Este día de las almas, este año donde mi padre y mi madre partieron, he decidido comenzar a despojarme de todo. De ahí, que empiezo a desclasificar cosas que he guardado años, décadas, y que ahora me pregunto: ¿para qué?
En homenaje a mis viejos, porque fue con ellos y vía ellos que llegó a mis manos, va esta reliquia que adoro pero que envío de manera especial a dos amigos que aman a las islas -el Salvador Marcelo Gargiulo, factótum del primer islario argentino, y a Miguel Sánchez Ostiz, navarro, pero que se deslomó narrando otra isla del mismo Mar del Sur- y también porque son parte de esta historia porque viven allí, o sea allá, a Zavaleta, Álvaro, allá en Santiago, mi alter ego cuando era/éramos eso y siempre será huella y a Jorge Muzam, allá en San Fabián de Alico, en el sur indómito, mi editor trasandino, en ese Nido de Parras que es el lugar donde él y todos ellos, sus cófrades, vinieron al mundo
Las Islas Desventuradas: vaya nombre que sobrevivió en el tiempo. En esta desdicha del presente, ellas evocan historias de otra fragua, otro temple, otra perspectiva.
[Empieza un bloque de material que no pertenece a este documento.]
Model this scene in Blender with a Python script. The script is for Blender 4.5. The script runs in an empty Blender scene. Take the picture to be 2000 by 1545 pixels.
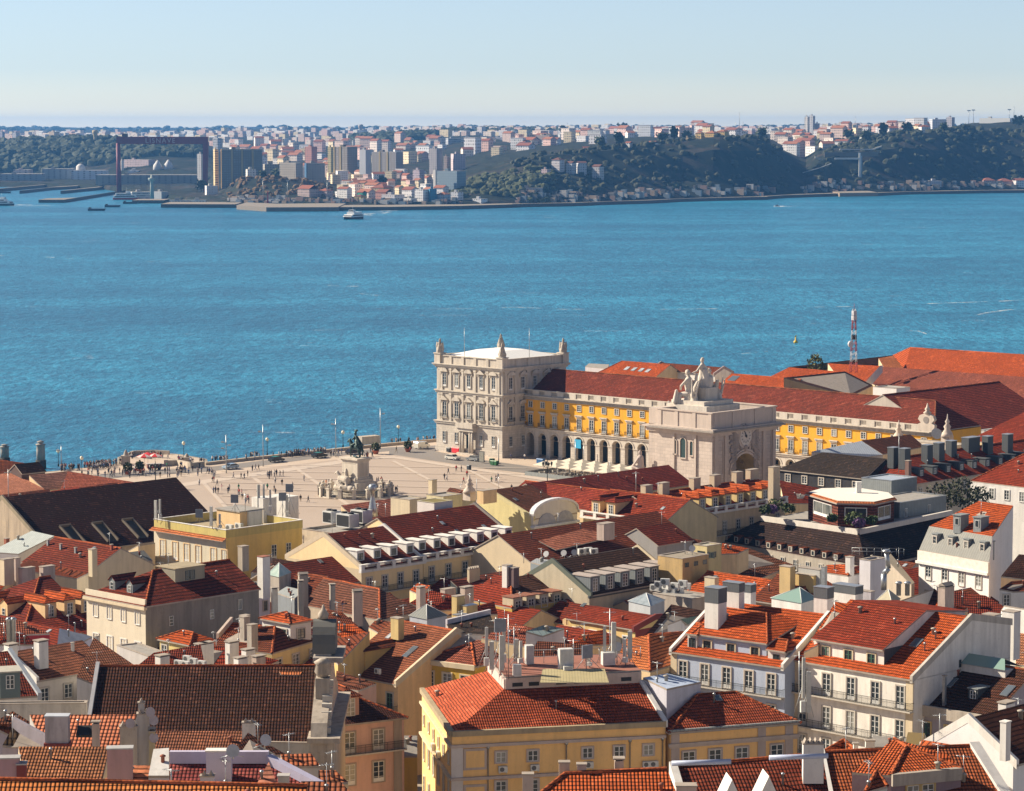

Siempre -desde que tuve conmigo el documento que envío, desde ese lejano 1979, cuando Samoré desactivó la guerra entre dictadores, por unas islas, a todo esto- amé estas islas, siempre quise ir a verlas, compartirlas, volverlas mías.
No fue el caso, aún les debo una visita. Vaya este envío como una manera, momentánea, de cumplir con ese deseo.